_Dataset_
------------------------------------------------

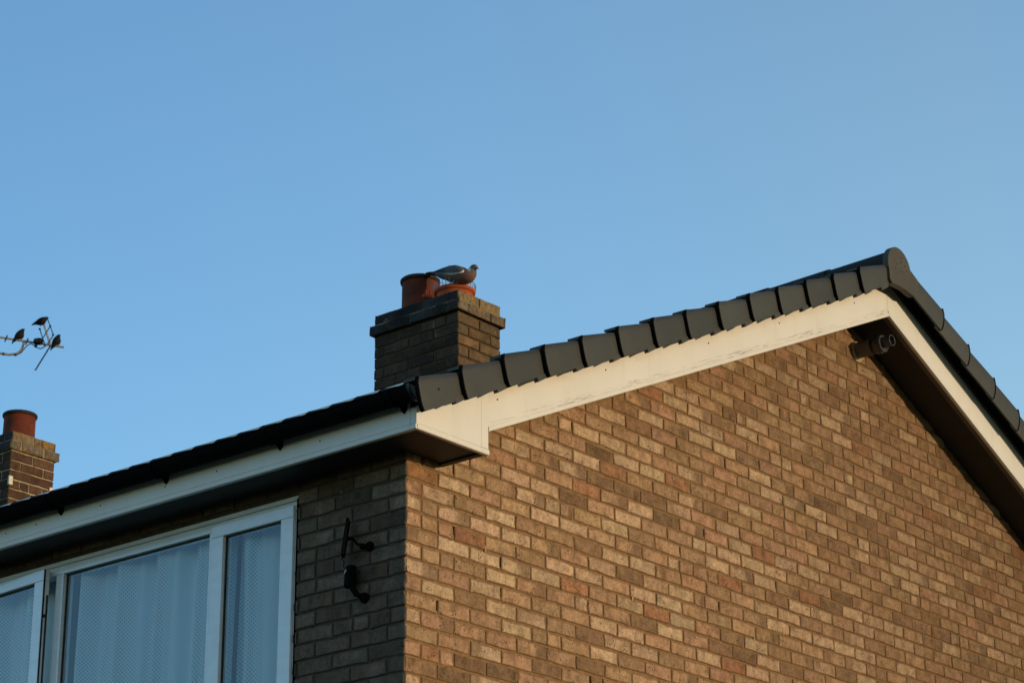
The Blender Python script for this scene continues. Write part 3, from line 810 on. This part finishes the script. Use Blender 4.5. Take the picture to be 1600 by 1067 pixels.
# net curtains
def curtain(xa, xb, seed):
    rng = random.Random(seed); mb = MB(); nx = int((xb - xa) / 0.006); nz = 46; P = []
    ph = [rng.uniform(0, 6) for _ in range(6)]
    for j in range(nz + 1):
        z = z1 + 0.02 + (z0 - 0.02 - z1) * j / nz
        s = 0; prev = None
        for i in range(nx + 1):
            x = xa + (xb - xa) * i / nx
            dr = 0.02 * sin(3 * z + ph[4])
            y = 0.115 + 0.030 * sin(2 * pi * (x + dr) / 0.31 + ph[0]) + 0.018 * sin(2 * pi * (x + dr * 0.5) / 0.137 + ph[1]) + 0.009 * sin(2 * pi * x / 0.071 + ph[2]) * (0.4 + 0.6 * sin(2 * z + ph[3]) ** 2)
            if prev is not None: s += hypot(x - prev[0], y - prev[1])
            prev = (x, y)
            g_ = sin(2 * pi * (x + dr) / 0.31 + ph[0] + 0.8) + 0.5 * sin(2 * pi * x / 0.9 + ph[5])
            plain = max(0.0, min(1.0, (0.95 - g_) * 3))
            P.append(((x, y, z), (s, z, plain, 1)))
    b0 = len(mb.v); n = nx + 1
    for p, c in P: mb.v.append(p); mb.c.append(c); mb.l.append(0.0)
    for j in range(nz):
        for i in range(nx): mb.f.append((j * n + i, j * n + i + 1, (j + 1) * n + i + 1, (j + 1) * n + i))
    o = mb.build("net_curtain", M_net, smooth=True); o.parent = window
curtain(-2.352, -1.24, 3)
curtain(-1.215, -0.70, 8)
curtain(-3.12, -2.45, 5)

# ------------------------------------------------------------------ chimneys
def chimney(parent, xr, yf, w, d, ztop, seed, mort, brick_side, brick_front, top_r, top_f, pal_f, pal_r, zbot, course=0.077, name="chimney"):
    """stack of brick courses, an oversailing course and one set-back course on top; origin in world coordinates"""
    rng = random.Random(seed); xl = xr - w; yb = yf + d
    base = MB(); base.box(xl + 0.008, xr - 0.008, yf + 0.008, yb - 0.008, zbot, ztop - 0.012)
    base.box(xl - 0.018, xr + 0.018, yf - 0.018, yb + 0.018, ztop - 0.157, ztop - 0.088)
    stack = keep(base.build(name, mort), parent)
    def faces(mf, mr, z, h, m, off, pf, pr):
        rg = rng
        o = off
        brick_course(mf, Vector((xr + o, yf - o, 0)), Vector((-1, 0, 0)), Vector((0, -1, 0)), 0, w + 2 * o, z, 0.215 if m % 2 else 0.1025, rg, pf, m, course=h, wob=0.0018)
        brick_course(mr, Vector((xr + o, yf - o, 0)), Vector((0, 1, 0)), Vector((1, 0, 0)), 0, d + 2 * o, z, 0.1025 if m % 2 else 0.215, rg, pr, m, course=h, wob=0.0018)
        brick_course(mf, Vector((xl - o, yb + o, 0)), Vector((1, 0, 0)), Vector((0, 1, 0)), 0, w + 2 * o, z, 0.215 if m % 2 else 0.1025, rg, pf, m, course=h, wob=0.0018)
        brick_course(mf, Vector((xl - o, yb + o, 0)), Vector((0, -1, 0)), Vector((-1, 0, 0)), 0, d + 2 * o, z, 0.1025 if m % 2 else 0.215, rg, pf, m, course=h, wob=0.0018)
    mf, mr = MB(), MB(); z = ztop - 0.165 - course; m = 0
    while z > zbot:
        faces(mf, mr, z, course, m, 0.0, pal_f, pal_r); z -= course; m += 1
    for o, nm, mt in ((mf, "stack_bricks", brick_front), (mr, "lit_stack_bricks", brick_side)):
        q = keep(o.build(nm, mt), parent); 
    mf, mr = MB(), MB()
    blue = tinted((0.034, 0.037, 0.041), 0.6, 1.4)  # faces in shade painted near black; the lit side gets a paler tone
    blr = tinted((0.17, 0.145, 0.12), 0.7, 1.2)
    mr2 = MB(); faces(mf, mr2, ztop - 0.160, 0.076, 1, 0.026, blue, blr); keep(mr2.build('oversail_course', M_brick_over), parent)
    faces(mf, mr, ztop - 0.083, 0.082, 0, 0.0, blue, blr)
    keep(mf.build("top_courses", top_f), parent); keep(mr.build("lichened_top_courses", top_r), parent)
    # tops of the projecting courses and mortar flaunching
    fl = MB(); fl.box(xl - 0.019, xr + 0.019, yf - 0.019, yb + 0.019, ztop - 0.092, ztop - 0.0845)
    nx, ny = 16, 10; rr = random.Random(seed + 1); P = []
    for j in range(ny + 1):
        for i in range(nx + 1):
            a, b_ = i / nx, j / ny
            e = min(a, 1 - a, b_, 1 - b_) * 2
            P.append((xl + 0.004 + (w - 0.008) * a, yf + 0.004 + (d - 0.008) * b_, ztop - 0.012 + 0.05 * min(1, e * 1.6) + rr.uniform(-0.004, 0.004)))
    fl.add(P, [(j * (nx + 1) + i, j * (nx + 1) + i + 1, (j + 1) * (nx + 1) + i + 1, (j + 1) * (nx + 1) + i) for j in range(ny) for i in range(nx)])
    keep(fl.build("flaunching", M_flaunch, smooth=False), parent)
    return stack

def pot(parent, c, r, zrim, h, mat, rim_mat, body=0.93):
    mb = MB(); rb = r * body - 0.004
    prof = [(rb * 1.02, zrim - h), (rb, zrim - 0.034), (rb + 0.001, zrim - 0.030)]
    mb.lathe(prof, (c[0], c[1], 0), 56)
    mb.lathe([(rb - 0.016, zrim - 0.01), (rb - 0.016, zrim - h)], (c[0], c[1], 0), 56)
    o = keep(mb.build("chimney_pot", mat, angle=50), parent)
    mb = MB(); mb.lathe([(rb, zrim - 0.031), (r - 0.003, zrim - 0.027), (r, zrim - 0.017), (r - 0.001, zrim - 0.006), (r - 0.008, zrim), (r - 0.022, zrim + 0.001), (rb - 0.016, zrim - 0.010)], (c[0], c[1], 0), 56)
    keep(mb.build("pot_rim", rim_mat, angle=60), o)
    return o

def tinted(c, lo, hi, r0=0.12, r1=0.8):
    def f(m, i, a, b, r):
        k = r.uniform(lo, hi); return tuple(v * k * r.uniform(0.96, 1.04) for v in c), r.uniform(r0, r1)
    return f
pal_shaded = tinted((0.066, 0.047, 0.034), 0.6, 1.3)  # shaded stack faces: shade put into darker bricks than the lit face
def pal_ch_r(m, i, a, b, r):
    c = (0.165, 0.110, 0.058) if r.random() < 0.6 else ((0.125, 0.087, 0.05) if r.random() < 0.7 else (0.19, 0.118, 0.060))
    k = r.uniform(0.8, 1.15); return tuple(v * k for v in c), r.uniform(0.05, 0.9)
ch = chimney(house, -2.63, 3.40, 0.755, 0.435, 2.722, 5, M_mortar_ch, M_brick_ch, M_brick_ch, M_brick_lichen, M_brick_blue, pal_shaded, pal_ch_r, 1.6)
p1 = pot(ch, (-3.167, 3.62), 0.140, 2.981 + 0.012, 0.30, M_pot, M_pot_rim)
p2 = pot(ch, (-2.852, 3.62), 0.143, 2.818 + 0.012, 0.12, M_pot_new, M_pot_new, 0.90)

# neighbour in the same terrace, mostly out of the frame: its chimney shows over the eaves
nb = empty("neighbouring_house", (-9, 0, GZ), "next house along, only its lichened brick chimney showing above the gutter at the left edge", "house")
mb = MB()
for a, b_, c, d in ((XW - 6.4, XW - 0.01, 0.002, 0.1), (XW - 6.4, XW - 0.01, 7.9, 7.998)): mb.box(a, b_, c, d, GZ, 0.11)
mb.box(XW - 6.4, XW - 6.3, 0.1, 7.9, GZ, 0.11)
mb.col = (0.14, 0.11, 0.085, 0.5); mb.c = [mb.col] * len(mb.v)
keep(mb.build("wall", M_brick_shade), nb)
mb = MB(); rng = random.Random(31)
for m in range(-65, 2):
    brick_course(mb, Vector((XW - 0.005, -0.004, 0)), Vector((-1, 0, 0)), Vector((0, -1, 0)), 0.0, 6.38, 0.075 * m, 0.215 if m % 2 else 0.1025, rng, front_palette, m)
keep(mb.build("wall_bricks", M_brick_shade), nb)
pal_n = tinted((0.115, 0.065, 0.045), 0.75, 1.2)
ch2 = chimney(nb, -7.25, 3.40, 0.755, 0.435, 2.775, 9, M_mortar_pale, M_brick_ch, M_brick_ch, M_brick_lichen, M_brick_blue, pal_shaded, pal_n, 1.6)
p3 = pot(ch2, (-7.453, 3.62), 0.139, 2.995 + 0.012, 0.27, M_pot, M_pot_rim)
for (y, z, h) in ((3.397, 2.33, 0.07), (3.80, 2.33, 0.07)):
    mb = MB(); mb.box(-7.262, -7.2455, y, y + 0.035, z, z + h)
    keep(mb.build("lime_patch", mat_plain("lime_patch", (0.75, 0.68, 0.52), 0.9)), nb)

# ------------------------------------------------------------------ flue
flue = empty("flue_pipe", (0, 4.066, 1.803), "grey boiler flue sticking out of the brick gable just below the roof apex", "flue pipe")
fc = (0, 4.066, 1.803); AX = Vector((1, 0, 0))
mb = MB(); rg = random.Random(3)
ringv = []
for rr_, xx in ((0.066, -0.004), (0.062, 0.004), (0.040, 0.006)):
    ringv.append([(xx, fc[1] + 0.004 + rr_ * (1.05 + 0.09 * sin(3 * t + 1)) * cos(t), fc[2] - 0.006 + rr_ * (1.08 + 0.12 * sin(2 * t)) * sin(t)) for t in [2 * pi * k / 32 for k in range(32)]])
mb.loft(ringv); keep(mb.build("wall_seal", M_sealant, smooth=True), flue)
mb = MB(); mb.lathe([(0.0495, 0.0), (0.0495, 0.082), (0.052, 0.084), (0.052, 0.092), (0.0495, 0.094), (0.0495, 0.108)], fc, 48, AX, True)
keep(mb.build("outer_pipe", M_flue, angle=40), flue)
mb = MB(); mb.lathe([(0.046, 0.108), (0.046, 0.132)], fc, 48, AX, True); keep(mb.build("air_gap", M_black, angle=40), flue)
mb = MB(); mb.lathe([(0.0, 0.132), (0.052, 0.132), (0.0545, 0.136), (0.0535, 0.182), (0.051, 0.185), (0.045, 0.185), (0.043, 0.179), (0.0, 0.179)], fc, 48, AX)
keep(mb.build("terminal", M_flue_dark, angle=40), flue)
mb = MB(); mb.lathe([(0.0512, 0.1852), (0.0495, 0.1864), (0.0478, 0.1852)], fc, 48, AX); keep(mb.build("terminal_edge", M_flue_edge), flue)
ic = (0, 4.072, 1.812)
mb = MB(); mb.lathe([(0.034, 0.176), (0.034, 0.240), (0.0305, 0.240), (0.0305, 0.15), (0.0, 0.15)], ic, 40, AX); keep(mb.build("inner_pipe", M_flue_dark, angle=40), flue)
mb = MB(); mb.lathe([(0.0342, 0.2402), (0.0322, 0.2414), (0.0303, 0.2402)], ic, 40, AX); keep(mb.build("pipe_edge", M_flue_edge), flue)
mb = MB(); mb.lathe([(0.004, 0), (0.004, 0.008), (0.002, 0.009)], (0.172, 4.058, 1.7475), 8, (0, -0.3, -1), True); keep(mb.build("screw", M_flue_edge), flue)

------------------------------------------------

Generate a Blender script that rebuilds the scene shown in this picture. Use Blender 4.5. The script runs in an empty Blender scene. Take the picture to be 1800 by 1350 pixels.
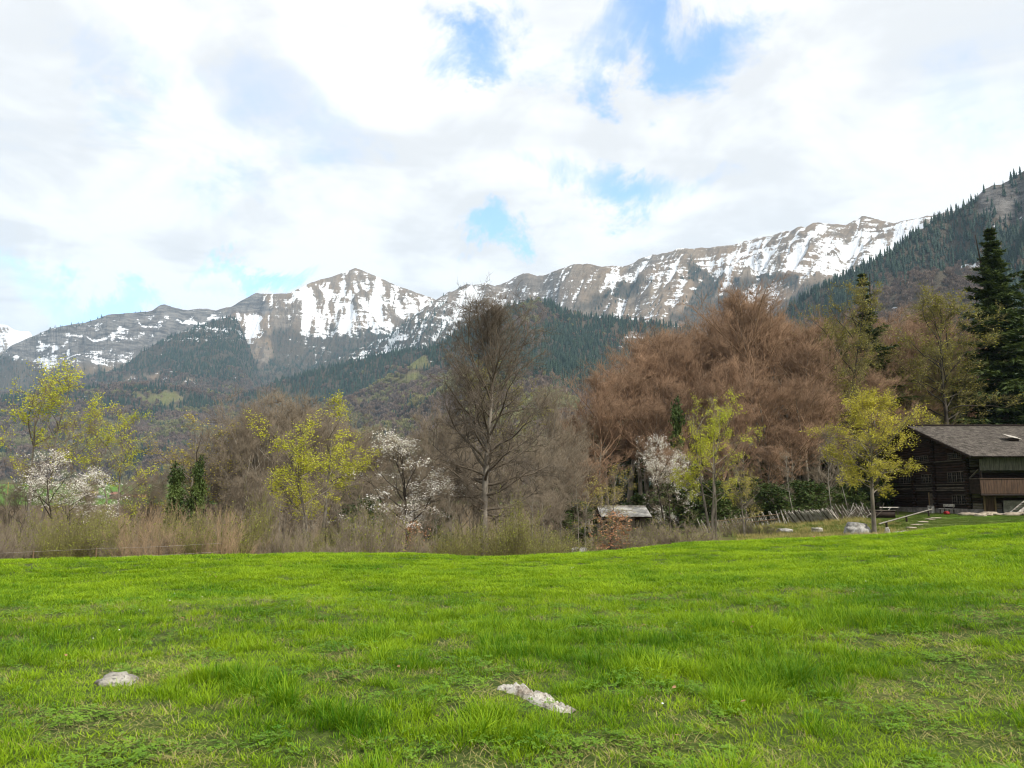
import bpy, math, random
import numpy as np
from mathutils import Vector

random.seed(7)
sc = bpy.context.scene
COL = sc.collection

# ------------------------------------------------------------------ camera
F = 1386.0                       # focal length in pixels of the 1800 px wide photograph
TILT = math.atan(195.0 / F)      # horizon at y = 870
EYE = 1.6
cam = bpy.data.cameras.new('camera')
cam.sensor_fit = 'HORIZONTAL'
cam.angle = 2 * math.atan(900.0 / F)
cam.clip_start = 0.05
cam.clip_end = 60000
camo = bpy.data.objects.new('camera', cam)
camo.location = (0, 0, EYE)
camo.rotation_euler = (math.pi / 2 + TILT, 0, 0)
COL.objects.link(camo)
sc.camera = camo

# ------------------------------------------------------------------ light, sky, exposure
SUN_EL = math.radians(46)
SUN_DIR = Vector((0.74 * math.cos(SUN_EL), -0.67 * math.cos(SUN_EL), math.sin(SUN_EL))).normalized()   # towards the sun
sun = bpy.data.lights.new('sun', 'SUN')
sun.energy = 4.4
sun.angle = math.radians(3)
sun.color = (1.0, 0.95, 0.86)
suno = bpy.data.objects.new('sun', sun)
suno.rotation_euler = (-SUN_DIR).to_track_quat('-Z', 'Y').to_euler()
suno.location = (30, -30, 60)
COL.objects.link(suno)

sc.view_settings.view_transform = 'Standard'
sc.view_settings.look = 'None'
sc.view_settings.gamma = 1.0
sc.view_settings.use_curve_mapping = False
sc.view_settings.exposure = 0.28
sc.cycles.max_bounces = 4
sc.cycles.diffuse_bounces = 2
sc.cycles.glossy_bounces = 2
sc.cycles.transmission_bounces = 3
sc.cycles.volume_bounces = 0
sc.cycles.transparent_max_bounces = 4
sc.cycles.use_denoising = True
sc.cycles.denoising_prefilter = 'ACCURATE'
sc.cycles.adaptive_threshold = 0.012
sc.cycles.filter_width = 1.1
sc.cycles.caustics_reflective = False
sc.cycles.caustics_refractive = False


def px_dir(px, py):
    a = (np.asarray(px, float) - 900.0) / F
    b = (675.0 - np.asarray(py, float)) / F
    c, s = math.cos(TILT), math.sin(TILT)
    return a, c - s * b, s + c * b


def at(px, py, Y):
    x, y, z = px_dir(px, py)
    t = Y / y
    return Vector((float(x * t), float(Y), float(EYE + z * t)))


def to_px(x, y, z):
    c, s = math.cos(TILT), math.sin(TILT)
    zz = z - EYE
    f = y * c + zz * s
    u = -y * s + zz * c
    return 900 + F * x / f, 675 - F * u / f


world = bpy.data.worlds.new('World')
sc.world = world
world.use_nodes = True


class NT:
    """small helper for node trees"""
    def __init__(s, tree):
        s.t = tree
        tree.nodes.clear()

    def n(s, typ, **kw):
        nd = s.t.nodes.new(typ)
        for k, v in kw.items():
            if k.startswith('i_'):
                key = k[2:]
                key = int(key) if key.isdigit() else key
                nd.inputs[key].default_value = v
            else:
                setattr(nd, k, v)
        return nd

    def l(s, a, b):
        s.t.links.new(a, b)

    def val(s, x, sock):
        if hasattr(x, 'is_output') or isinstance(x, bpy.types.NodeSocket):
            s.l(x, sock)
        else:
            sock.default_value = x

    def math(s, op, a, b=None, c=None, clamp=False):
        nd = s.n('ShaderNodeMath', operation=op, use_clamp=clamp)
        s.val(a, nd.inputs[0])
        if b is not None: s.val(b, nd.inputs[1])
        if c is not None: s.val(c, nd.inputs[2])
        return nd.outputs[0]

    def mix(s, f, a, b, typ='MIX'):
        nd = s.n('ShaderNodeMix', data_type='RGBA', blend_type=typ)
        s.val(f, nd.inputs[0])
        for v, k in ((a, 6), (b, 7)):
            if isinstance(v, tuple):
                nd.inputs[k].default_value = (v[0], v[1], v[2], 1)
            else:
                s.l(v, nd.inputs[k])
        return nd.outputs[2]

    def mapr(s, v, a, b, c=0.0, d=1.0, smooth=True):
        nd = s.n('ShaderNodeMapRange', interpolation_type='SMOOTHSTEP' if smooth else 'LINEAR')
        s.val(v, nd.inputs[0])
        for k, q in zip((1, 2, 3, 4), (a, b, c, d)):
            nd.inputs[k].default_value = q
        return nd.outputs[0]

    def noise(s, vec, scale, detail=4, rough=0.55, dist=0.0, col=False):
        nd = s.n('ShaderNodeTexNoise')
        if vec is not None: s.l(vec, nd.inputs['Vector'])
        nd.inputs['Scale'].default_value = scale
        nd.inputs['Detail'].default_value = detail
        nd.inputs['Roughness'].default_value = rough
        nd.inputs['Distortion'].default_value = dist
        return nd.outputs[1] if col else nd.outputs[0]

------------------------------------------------

_Work to be completed_
In the listing above, locate the line containing "c = (0.165, 0.110, 0.058)" and the line containing "p2 = pot(ch, (-2.852, 3.62), 0.143, 2.818", then transcribe both and every line between them verbatim.

_Written answer_
    c = (0.165, 0.110, 0.058) if r.random() < 0.6 else ((0.125, 0.087, 0.05) if r.random() < 0.7 else (0.19, 0.118, 0.060))
    k = r.uniform(0.8, 1.15); return tuple(v * k for v in c), r.uniform(0.05, 0.9)
ch = chimney(house, -2.63, 3.40, 0.755, 0.435, 2.722, 5, M_mortar_ch, M_brick_ch, M_brick_ch, M_brick_lichen, M_brick_blue, pal_shaded, pal_ch_r, 1.6)
p1 = pot(ch, (-3.167, 3.62), 0.140, 2.981 + 0.012, 0.30, M_pot, M_pot_rim)
p2 = pot(ch, (-2.852, 3.62), 0.143, 2.818 + 0.012, 0.12, M_pot_new, M_pot_new, 0.90)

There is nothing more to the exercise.